Questo significa l’appiattimento della magistratura, significa applicare una giustizia penale a due velocità, una efficace e rigorosa nei confronti degli ultimi della società, e una giustizia penale che si guardi bene dal controllare la legalità nell’esercizio del potere”, ha analizzato il magistrato. “Questo è contrario, prima ancora che alla legge, allo spirito costituzionale, ed è per questo che io penso che noi magistrati abbiamo il diritto e il dovere di parlare perché noi abbiamo giurato sulla Costituzione. Non abbiamo indossato la toga per esercitare il potere o per chissà quale motivo. Io personalmente credo che si debba avere il coraggio delle proprie idee, e l’umiltà del confronto con i cittadini”. 

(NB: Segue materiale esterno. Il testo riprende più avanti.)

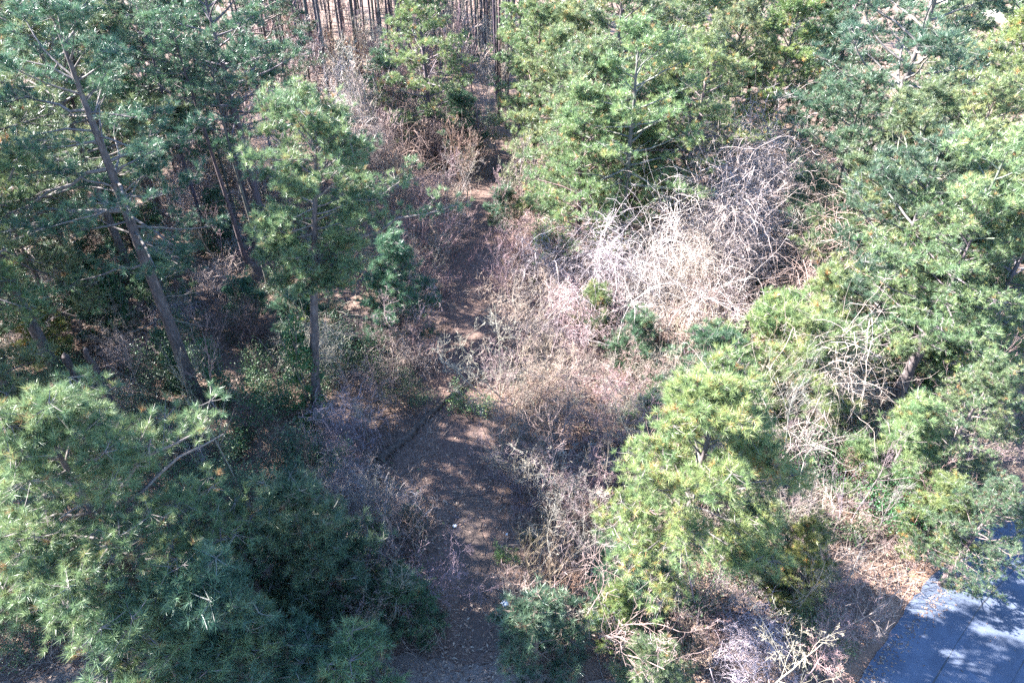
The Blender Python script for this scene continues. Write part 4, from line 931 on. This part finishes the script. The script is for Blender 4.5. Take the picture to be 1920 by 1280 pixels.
SAP = [
 ('left', 45, lambda px, py, x, y: (px < 830) & (py > 400) & (py < 980), (GREY, BROWN, PINK), 'thin bare sapling in the dim brush left of the trail', 'saplings left of the trail'),
 ('back', 80, lambda px, py, x, y: (px < 760) & (py > 230) & (py < 430), (GREY, PALE, PINK), 'thin pale sapling among the trunks behind the tallest pine', 'saplings behind the tallest pine'),
 ('right', 30, lambda px, py, x, y: (px > 940) & (py > 400) & (py < 1000), (PALE, PINK, GREY), 'thin bare sapling in the thicket and wood right of the trail', 'saplings right of the trail'),
 ('rim', 40, lambda px, py, x, y: (py > 300) & (dist_poly(x, y, TRAIL) < 4.0), (GREY, PINK, BROWN), 'thin bare sapling at the edge of the trail', 'saplings along the trail'),
 ('road', 20, lambda px, py, x, y: (px > 1270) & (py > 850), (GREY, PINK), 'thin bare sapling in the roadside brush', 'saplings beside the road'),
 ('far', 85, lambda px, py, x, y: (px > 420) & (px < 960) & (py < 280), (PINK, GREY, PALE), 'thin bare sapling between the trunks of the far stand', 'saplings in the far stand'),
]
for zn, n, test, cols, lab, grp in SAP:
    made = []
    for k, q in enumerate(scatter(n, test, rng, power=1.6 if zn not in ('far', 'back') else 0.7)):
        c = cols[rng.integers(len(cols))]
        o = place(PR['thin%d' % rng.integers(1, 3) if q[1] > 46 else 'sapling%d' % rng.integers(1, 4)], 'bare_sapling', base_at(q), lab, 'sapling', grp, rng.uniform(0, 6.28), rng.uniform(0.55, 1.15)*(1.5 if zn in ('far', 'back') else 1), (1, 1, 1), jit(c, rng, 0.12), tuple(rng.normal(0, 0.09, 2)))
        made.append((o, tone_of(c), 6.5))
    tell_apart(made, 'thin bare sapling')
made = []
for k, q in enumerate(scatter(150, lambda px, py, x, y: ((px < 860) & (py > 300)) | ((px > 1250) & (py > 380)), rng)):
    o = place(PR[('leafy2', 'leafy1', 'leafy2', 'leafy3')[k % 4]], 'evergreen_shrub', base_at(q), 'small evergreen briar bush in the understorey', 'shrub', 'evergreen bushes of the understorey',
          rng.uniform(0, 6.28), rng.uniform(0.6, 1.1), jit((0.95, 1.05, 1.0), rng, 0.2), (1, 1, 1)); made.append((o, ('glossy ', 'broad ', 'glossy ', 'tall ')[k % 4], 1.8))
tell_apart(made, 'evergreen briar bush')

# ------------------------------------------------------------------ ground cover that nobody could count
def cover_points(n, rng, clear=1.0, far=110, power=1.5):
    y = 8 + (far-8)*rng.random(n)**power; x = rng.uniform(-1, 1, n)*(y*0.74 + 14)
    d = dist_poly(x, y, TRAIL); keep = (d > clear*rng.uniform(0.6, 1.4, n)) & (road_side(x, y) < -0.6) & (dist_poly(x, y, TRACK) > 2.6*min(1, clear))
    return x[keep], y[keep]
rng = np.random.default_rng(31)
x, y = cover_points(150000, rng, 1.5)                               # dead stems and grass
pn = np.sin(x*0.5 + 1)*np.sin(y*0.43) + 0.5*np.sin(x*1.3 - y*0.9); k = pn > rng.uniform(-1.3, 1.0, len(x)); x, y = x[k], y[k]
P = grow(np.column_stack([x, y, gz(x, y)]), np.column_stack([rng.normal(0, 0.5, (len(x), 2)), np.ones(len(x))]), rng.uniform(0.25, 1.5, len(x)), 4, 0.22, -0.03, rng)
g = Geo().add(*ribbons(P, np.tile(np.array([[0.012, 0.010, 0.008, 0.005]]), (len(x), 1)), rng))
o = tag(link('undergrowth', g.mesh('undergrowth', M['vine']), None, (0.62, 0.55, 0.52)), kind='stuff')
rng = np.random.default_rng(32)
x, y = cover_points(150000, rng, 0.12, 80, 1.3)                    # fallen leaves and straw
k = rng.random(len(x)) < np.clip(0.55 + 0.5*np.sin(x*0.8)*np.sin(y*0.7 + 1), 0.12, 1); x, y = x[k], y[k]
g = Geo(); leaves(g, np.column_stack([x, y, gz(x, y) + 0.045 + rng.uniform(0, 0.05, len(x))]), rng.uniform(0.05, 0.11, len(x)), rng.random(len(x)), rng, 2.5)
tag(link('fallen_leaves', g.mesh('fallen_leaves', M['fallen'], False)), kind='stuff')
rng = np.random.default_rng(33)
x, y = cover_points(90000, rng, 2.0, 95)                           # low green briar and honeysuckle, in patches
pn = np.sin(x*0.33 + 4)*np.sin(y*0.29 + 2) + 0.6*np.sin(x*0.9 + y*0.6); k = pn > rng.uniform(0.0, 1.2, len(x)); x, y = x[k], y[k]
h = rng.random(len(x))**1.5*0.9
g = Geo(); leaves(g, np.column_stack([x, y, gz(x, y) + 0.06 + h]), rng.uniform(0.05, 0.09, len(x)), np.clip(rng.normal(0.5, 0.2, len(x)), 0, 1), rng, 1.0)
tag(link('ground_cover', g.mesh('ground_cover', M['leaf'], False), None, (0.9, 0.95, 0.9)), kind='stuff')
rng = np.random.default_rng(34)
x, y = cover_points(7000, rng, 0.3, 70)                            # sticks on the forest floor
a = rng.uniform(0, 6.28, len(x))
P = grow(np.column_stack([x, y, gz(x, y) + 0.05]), np.column_stack([np.cos(a), np.sin(a), rng.normal(0.05, 0.08, len(a))]), rng.uniform(0.2, 1.6, len(x))**1.3, 5, 0.12, 0, rng)
P[:, :, 2] = np.maximum(P[:, :, 2], gz(P[:, :, 0], P[:, :, 1]) + 0.03)
tag(link('fallen_twigs', Geo().add(*tubes(P, rng.uniform(0.006, 0.02, len(x))[:, None]*np.linspace(1, 0.5, 5)[None], 4)).mesh('fallen_twigs', M['limb'])), kind='stuff')
rng = np.random.default_rng(35)                                    # straw and leaves blown on the tarmac edge
s_ = rng.uniform(-14, 30, 2600); w_ = np.abs(rng.normal(0, 0.35, 2600)) - 0.15 + (rng.random(2600) < 0.12)*rng.uniform(0, 6, 2600)
q_ = RA[None] + rd[None]*s_[:, None] + rn[None]*w_[:, None]
g = Geo(); leaves(g, np.column_stack([q_, gz(q_[:, 0], q_[:, 1]) + 0.095]), rng.uniform(0.03, 0.07, 2600), rng.random(2600), rng, 4.0)
tag(link('blown_leaves', g.mesh('blown_leaves', M['fallen'], False)), kind='stuff')
tri = sum(len(m.loops) - 2*len(m.polygons) for m in bpy.data.meshes); print('TRIANGLES', tri, 'OBJECTS', len(bpy.data.objects))
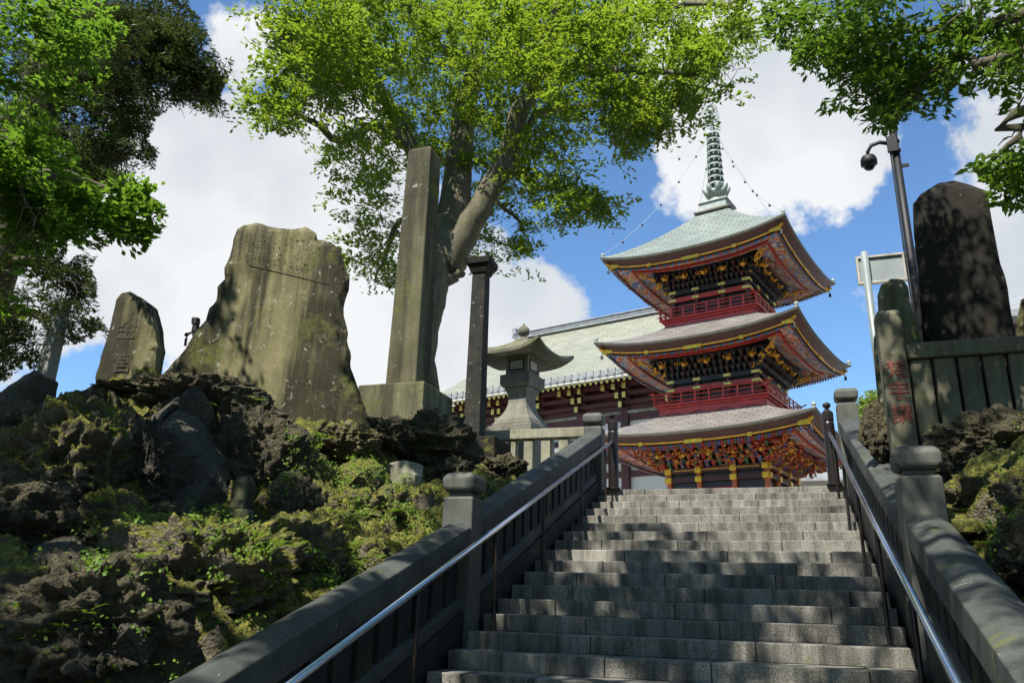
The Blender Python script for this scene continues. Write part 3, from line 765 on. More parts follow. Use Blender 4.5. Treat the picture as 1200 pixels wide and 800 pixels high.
    for k in range(4):       # chains from the spire to the roof corners with small bells
        W = 4.55; e = np.array(TT(k)(-W, -W, 18.8)); pts = []
        for m_ in range(25):
            q_ = m_ / 24; p = top + (e - top) * q_; p[2] -= 4 * .9 * q_ * (1 - q_); pts.append(p)
        b = MB(); b.tube(pts, .011, 4); ch = b.build('chain', 'wire', t)
        b = MB()
        for m_ in (4, 8, 12, 16, 20): b.ball(pts[m_] - [0, 0, .08], .065, 6)
        b.each('chain_bell', 'black_metal', ch)
    return t
build_pagoda()

# ================================================================== MAIN HALL
def build_hall():
    phi = -.27; ca, sa = math.cos(phi), math.sin(phi); ox, oy = -23.25, 53.14
    T = lambda u, v, z: (ox + u * ca - v * sa, oy + u * sa + v * ca, z)
    t = thing('temple_hall', 'long temple hall with a pale green roof, maroon timbers and white wall panels', 'hall', T(15, 5, PLAZA))
    U0, U1, E0 = -2.4, 19, 16.62; RV, RZ = 11.8, 24.9
    vs = []; qs = []; uv = []; n = 14
    def prof(q): return (RV * q, E0 + (RZ - E0) * (.78 * q + .22 * q * q))
    us = np.linspace(U0, U1, 30)
    for side in (0, 1):
        o = len(vs)
        for i in range(n + 1):
            v, z = prof(i / n)
            for u in us: vs.append(T(u, v if side == 0 else 2 * RV - v, z)); uv.append((u, i / n * 14))
        for i in range(n):
            for j in range(29): a_ = o + i * 30 + j; qs.append((a_, a_ + 1, a_ + 31, a_ + 30))
    o = np_mesh('roof', vs, qs, 'hall_roof', t, True); ul = o.data.uv_layers.new(name='UVMap'); ul.data.foreach_set('uv', np.array(uv, np.float32)[np.array(qs).ravel()].ravel())
    b = MB(); b.box(U0 + .1, U1, RV - .45, RV + .45, RZ - .1, RZ + .38, T); b.box(U0 - .05, U1, RV - .55, RV + .55, RZ + .38, RZ + .48, T); b.box(U0, U1, RV - .5, RV + .5, RZ + .14, RZ + .2, T)
    b.box(U0 - .3, U0 + .1, RV - .3, RV + .3, RZ + .2, RZ + 1.1, T); b.build('ridge', 'grey_tile', t, bevel=.03)
    b = MB()     # gable end
    for q0 in range(n):
        (v0, z0), (v1, z1) = prof(q0 / n), prof((q0 + 1) / n)
        for vv in ((v0, v1), (2 * RV - v0, 2 * RV - v1)): b.hexa([T(U0 + .02, vv[0], z0 - .5), T(U0 + .25, vv[0], z0 - .5), T(U0 + .25, vv[1], z1 - .5), T(U0 + .02, vv[1], z1 - .5), T(U0 + .02, vv[0], z0 - .01), T(U0 + .25, vv[0], z0 - .01), T(U0 + .25, vv[1], z1 - .01), T(U0 + .02, vv[1], z1 - .01)])
    b.build('verge', 'grey_tile', t)
    b = MB(); b.add([T(U0 + .6, .6, E0), T(U0 + .6, 2 * RV - .6, E0), T(U0 + .6, RV, RZ - .3)], [(0, 1, 2)]); b.build('gable_wall', 'cream_wall', t)
    # eaves: grey tile lip with roll ends, white strip, maroon boards, gilt rafter ends
    b = MB(); b.box(U0, U1, -.06, .5, E0 - .30, E0 + .04, T)
    for j in range(int((U1 - U0) / .55)): b.box(U0 + j * .55, U0 + j * .55 + .2, -.14, .0, E0 - .24, E0 + .14, T)
    b.build('eave_tiles', 'grey_tile', t)
    b = MB(); b.box(U0, U1, .0, .5, E0 - .46, E0 - .303, T); b.build('eave_board', 'cream_wall', t)
    b = MB(); b.add([T(U0, .1, E0 - .463), T(U1, .1, E0 - .463), T(U1, 3.2, E0 + .9), T(U0, 3.2, E0 + .9)], [(0, 1, 2, 3)]); b.build('eave_soffit', 'hall_maroon', t)
    b = MB(); g = MB()
    for j in range(int((U1 - U0) / .42)):
        u = U0 + .2 + j * .42; b.hexa([T(u - .07, .35, E0 - .66), T(u + .07, .35, E0 - .66), T(u + .07, 3.1, E0 + .5), T(u - .07, 3.1, E0 + .5), T(u - .07, .35, E0 - .5), T(u + .07, .35, E0 - .5), T(u + .07, 3.1, E0 + .7), T(u - .07, 3.1, E0 + .7)])
        g.box(u - .085, u + .085, .30, .346, E0 - .68, E0 - .49, T)
    b.build('rafters', 'hall_maroon', t); g.build('rafter_end_caps', 'gold_pale', t)
    # bracket arms
    b = MB(); g = MB()
    for j in range(6):
        u = U0 + 1.4 + j * 3.45
        for (du, vv, zz) in ((0, 1.4, 15.95), (-.8, 1.4, 15.95), (.8, 1.4, 15.95), (0, 1.9, 15.45), (.55, 1.9, 15.45), (0, 2.4, 14.95)):
            b.box(u + du - .11, u + du + .11, vv, 3.3, zz - .16, zz + .16, T); g.box(u + du - .13, u + du + .13, vv - .05, vv - .003, zz - .2, zz + .2, T)
    for vv, zz in ((1.7, 16.15), (2.2, 15.65), (2.7, 15.15)): b.box(U0, U1, vv, vv + .25, zz - .13, zz + .13, T)
    b.build('bracket_arms', 'hall_maroon', t); g.build('bracket_caps', 'gold_pale', t)
    # upper wall
    b = MB(); b.box(U0 + .6, U1, 3.3, 20, PLAZA, 17.4, T); b.build('wall', 'cream_wall', t)
    b = MB(); b.box(U0 + .6, U1, 3.0, 3.32, 14.42, 14.62, T); b.build('light_beam', 'fence_stone', t)
    def beam(z0, z1, v=3.12, m='hall_maroon'):
        b = MB(); b.box(U0 + .5, U1, v, v + .3, z0, z1, T); b.build('wall_beam', m, t)
    beam(14.63, 17.0); beam(13.95, 14.41); beam(12.55, 12.95)
    for j in range(6):
        b = MB(); u = U0 + 1.4 + j * 3.45; b.box(u - .28, u + .28, 2.98, 3.4, 5, 14.94, T); b.build('wall_post', 'hall_maroon', t)
    # pent roof and lower wall
    vs = [T(U0, .9, 11.85), T(U1, .9, 11.85), T(U1, 3.2, 12.6), T(U0, 3.2, 12.6)]
    o = np_mesh('pent_roof', vs, [(0, 1, 2, 3)], 'hall_low_roof', t); ul = o.data.uv_layers.new(name='UVMap'); ul.data.foreach_set('uv', np.array([0, 0, 48, 0, 48, 2.6, 0, 2.6], np.float32))
    b = MB(); b.box(U0, U1, .8, 1.0, 11.7, 11.88, T); b.build('pent_roof_edge', 'grey_tile', t)
    beam(11.1, 11.7); beam(10.1, 10.5); beam(8.6, 9.0); beam(6.5, 7.2)
    return t
build_hall()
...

Di Matteo risponde agli attacchi di Visconti

E a proposito di confronto con i cittadini, Nino Di Matteo ha speso due parole sul commento infelice espresso mesi fa da Costantino Visconti, docente di diritto penale all'università di Palermo il quale, in un articolo di giornale, aveva cercato di dissuadere scuole e facoltà dall’invitare il magistrato a parlare con gli studenti. “E' chiaro che fino a quando nelle scuole si continueranno ad invitare Saverio Lodato e Nino Di Matteo, che dicono che lo Stato è marcio, si darà un messaggio diverso alle nuove generazioni”, erano state la parole del docente. “Mi addolora sentire qualche professore dire che non devo andare nelle scuole perché rappresento ai giovani l’idea che lo Stato è marcio - ha detto Di Matteo senza fare diretto riferimento a Visconti - ma io sono un uomo dello Stato. Ho conosciuto centinaia di persone dello Stato, anche le più umili, che fanno il loro dovere fino all’eroismo. Io vivo a contatto con uomini dello Stato, io sono scortato da 32 anni. I miei figli sono nati con la scorta dei carabinieri che li ha visti nello stesso momento in cui li ho visti io. Ma proprio da questo punto di visto lo Stato, che è fatto da questi uomini meravigliosi che ogni giorno fanno il loro dovere, deve avere una capacità, quella di non nascondere la polvere sotto il tappeto”, ha affermato, seguito da uno scroscio fortissimo di applausi. “Quella di non pretendere di lavare i panni sporchi in famiglia. Lo Stato - ha aggiunto - si dimostra forte quando certe cose vengono fuori, quando certe situazioni che hanno riguardato anche rapporti di alto livello vengono fuori. Perché la storia del rapporto tra lo Stato e la mafia non è stata tutta la storia dei buoni contro i cattivi. Ogni tanto i buoni e i cattivi si sono mischiati. Alcune cose devono venire fuori - ha concluso - e quando vengono fuori anche attraverso sentenze definitive, ce le vogliono nascondere”.